*** EXERCISE MATERIAL ***

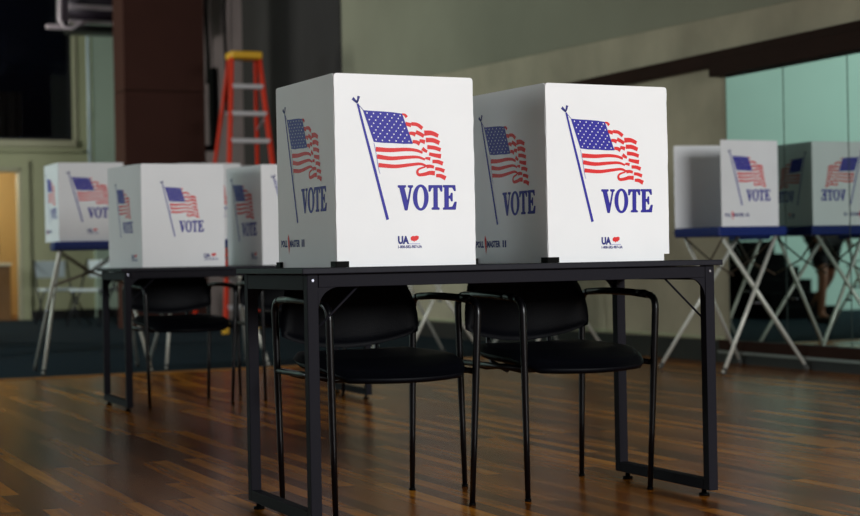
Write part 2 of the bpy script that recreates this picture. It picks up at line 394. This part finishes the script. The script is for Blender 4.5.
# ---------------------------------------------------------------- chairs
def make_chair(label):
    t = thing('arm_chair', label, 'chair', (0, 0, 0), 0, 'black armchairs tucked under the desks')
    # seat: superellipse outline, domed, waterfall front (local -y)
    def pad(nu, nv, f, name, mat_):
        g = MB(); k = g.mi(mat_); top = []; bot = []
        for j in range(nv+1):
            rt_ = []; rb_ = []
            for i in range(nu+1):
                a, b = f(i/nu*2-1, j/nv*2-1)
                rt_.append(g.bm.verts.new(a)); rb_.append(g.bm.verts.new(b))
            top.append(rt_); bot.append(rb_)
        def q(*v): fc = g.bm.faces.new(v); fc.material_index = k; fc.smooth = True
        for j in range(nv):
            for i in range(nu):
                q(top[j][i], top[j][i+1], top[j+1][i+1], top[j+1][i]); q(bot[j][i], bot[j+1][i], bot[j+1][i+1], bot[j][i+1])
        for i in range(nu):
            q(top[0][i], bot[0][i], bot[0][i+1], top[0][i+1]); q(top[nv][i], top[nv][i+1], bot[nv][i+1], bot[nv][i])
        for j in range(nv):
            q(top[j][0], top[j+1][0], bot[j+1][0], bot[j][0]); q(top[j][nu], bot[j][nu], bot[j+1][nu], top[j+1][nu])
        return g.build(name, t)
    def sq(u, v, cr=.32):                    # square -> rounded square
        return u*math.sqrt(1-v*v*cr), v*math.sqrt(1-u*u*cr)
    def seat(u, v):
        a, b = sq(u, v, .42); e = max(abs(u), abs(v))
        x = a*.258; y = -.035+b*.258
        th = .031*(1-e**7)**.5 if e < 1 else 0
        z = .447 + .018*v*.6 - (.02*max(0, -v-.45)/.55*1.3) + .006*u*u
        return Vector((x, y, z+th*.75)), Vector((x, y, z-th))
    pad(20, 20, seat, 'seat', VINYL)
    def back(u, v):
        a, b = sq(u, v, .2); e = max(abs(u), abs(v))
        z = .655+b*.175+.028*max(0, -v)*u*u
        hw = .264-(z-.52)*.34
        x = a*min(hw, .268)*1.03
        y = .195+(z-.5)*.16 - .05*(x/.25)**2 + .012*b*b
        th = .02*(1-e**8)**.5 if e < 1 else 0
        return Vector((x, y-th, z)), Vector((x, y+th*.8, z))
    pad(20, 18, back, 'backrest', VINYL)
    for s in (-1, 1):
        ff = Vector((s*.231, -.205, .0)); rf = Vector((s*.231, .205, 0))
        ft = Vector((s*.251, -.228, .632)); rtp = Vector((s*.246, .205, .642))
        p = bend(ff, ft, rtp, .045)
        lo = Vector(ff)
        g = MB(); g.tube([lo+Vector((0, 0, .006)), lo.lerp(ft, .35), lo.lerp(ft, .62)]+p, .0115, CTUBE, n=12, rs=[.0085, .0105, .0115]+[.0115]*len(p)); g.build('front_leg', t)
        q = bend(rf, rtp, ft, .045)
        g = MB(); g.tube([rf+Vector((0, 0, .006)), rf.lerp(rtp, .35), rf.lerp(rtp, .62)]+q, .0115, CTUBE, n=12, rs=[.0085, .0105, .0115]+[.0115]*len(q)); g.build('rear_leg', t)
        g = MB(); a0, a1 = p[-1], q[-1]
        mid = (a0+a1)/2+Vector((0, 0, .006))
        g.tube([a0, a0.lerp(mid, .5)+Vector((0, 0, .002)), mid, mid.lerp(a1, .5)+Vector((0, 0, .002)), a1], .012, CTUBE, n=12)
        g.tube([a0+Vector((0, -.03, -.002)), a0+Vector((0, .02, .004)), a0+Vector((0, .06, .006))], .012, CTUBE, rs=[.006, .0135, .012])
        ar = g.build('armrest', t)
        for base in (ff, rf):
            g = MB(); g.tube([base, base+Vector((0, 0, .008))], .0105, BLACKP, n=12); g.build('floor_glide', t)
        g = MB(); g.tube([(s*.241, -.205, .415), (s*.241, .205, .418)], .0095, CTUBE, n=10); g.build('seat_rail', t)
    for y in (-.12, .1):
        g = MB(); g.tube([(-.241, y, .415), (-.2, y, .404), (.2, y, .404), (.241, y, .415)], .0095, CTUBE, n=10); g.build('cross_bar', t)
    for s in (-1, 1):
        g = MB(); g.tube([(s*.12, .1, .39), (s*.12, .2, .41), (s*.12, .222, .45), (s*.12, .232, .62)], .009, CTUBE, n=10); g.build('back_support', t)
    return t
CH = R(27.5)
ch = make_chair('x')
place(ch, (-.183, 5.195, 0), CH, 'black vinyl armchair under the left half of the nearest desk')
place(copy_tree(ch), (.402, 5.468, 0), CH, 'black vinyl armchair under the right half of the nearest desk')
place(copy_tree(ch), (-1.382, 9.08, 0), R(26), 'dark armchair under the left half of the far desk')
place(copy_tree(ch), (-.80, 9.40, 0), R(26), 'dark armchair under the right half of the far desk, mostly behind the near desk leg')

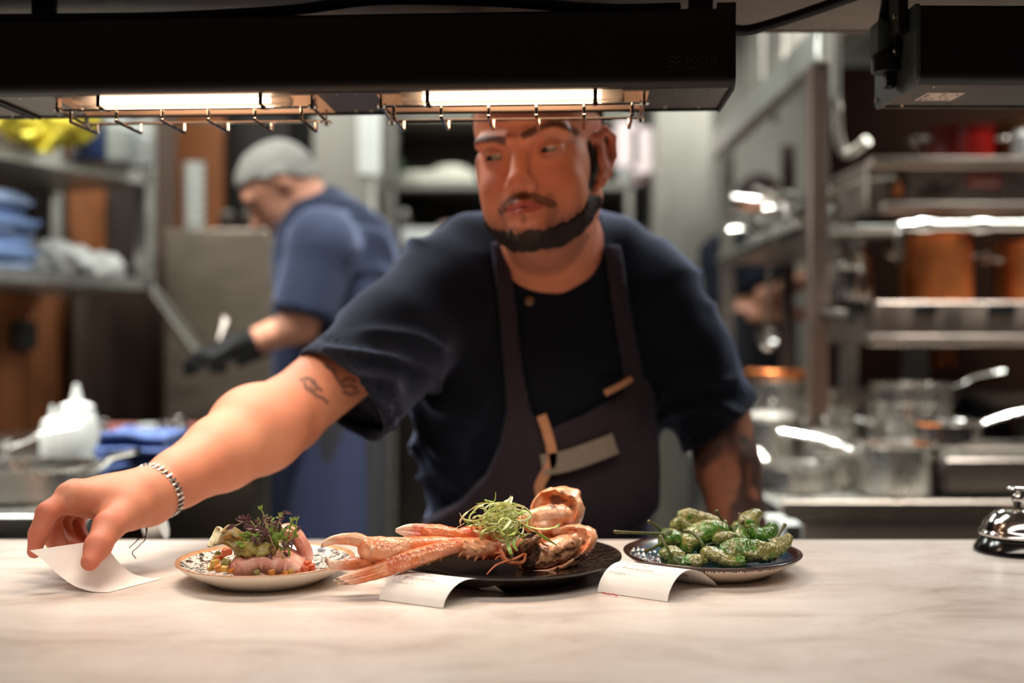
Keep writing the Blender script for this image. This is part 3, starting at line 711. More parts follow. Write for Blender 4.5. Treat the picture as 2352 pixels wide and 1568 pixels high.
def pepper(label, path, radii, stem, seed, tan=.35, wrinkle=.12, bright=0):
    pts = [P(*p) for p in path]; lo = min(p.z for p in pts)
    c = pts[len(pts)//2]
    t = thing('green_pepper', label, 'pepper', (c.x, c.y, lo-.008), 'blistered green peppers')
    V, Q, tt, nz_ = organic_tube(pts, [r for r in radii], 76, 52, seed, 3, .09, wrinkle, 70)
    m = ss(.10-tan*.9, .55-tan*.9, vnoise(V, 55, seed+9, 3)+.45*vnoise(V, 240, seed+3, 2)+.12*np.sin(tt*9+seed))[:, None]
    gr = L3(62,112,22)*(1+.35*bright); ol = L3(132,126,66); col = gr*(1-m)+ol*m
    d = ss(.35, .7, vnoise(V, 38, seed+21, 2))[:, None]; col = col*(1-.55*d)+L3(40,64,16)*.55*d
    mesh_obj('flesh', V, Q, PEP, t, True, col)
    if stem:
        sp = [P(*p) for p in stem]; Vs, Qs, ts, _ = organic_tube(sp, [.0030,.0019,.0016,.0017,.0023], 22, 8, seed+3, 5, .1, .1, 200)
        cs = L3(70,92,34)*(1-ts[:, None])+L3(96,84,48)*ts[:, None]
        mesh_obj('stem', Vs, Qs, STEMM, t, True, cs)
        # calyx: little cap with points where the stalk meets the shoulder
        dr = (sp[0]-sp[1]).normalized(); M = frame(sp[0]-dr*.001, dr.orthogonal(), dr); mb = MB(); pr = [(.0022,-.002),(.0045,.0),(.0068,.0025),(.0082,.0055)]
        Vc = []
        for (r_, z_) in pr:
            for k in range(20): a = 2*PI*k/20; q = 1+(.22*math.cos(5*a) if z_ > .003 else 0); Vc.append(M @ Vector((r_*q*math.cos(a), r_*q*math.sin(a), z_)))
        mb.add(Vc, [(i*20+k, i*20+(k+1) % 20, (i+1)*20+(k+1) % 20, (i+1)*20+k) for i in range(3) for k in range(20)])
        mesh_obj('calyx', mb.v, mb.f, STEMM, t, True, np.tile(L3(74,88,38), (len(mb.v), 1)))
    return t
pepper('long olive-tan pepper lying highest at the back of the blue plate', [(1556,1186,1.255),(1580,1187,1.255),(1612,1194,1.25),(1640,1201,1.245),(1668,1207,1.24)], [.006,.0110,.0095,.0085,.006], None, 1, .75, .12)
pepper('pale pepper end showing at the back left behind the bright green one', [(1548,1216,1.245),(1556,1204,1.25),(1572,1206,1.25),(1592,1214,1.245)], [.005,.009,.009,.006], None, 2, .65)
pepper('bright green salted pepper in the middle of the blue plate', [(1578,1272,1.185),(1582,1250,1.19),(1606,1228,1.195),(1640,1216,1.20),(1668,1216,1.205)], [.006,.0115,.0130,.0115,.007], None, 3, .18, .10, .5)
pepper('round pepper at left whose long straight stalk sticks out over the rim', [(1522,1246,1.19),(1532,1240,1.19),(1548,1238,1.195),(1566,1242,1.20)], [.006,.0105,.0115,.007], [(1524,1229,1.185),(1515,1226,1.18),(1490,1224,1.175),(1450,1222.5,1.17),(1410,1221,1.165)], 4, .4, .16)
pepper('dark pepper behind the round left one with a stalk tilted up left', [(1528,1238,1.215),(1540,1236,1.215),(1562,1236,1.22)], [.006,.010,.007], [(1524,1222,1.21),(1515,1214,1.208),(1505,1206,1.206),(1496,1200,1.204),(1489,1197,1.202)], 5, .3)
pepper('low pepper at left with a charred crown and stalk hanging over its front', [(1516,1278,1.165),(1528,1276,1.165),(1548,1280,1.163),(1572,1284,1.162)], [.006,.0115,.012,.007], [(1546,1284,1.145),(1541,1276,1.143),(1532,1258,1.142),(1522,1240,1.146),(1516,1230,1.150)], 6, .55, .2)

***

#### [WHAT THE TASK REQUIRES]
Every line in the data that holds "script" should be copied out.

#### [FULL RESPONSE]
Write part 2 of the bpy script that recreates this picture. It picks up at line 394. This part finishes the script. The script is for Blender 4.5.
Keep writing the Blender script for this image. This is part 3, starting at line 711. More parts follow. Write for Blender 4.5. Treat the picture as 2352 pixels wide and 1568 pixels high.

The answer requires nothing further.